I dunno. I've had a lot of controllers used hundreds of hours with no issues. I'd have no problem with xbox controllers being used for this.
 
I think it's fairly safe to say that, even if by some absolute miracle they Titan back to the surface and pull at least some of them out alive, that Ocean Gate will wind up as an entity very soon, no way they can survive this as a going concern which ever way it ends up. There are far to many skeletons coming out of the closet.
 
I dunno. I've had a lot of controllers used hundreds of hours with no issues.
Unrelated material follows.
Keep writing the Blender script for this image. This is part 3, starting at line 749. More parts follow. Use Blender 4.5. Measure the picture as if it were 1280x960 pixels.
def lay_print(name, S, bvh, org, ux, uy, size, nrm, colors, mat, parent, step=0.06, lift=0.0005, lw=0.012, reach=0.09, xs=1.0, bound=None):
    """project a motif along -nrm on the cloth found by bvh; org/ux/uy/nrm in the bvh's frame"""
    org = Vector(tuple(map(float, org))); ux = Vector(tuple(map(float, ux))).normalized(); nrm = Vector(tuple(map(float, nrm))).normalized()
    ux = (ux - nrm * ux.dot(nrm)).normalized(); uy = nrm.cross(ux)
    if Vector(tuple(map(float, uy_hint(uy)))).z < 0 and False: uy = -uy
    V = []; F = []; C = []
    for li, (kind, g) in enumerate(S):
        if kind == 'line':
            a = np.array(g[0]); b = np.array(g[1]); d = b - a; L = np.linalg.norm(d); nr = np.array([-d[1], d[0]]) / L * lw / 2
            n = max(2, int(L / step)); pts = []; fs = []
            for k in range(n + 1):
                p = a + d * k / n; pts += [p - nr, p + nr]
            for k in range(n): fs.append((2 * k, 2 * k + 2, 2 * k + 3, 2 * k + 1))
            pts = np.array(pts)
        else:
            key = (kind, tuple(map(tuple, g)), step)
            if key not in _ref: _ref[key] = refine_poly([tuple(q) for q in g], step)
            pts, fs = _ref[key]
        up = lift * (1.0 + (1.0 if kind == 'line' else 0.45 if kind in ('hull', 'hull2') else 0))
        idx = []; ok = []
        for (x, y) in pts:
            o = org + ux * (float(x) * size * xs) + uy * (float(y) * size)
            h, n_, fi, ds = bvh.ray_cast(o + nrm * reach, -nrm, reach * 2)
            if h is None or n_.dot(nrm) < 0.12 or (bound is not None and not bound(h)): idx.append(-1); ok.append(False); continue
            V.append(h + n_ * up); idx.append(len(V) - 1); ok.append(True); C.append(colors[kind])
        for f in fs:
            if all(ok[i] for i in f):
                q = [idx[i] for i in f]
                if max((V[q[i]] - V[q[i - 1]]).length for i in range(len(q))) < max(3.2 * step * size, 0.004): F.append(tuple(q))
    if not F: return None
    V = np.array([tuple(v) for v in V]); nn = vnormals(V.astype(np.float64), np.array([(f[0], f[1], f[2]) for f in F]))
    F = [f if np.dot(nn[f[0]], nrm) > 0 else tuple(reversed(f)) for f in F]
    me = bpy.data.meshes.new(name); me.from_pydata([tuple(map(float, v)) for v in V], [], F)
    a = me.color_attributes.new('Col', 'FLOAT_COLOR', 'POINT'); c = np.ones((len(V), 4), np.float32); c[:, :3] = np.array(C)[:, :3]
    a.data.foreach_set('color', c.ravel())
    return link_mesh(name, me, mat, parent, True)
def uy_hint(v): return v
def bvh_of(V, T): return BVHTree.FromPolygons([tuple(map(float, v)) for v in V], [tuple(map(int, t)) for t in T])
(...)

I'd have no problem with xbox controllers being used for this.
i have to say the controllers would be the least of my worries as well. dont military drones and stuff routinely use games controllers? i would be more interested in the receivers being used....... my ps4 or xbox 360 or xbox 1 pad on pc have wirelessly never lost connection, but whether they would work under water at 4000m is another matter
 
Does it matter if the controller is 'tough'?

They're consumer-grade, not the grade I'd want on a trip in a tube under several hundred atmospheres of pressure.
The controller however isn't being exposed to any of that pressure*, as far as it's concerned it's operating in what are almost certainly it's design parameters, if potentially a little more moist than most places but no worse than if it was in use in many major cities at certain times of the year.
I'm not saying the controller choice was brilliant, but it's not really much to worry about in itself given there are very few submersibles that go anything like that deep which means that any controller they built from scratch would effectively have been tested less than almost any commercially available one.


*In any situation where it was exposed to circumstances outside of it's design environmental conditions, it would likely be too late for the crew.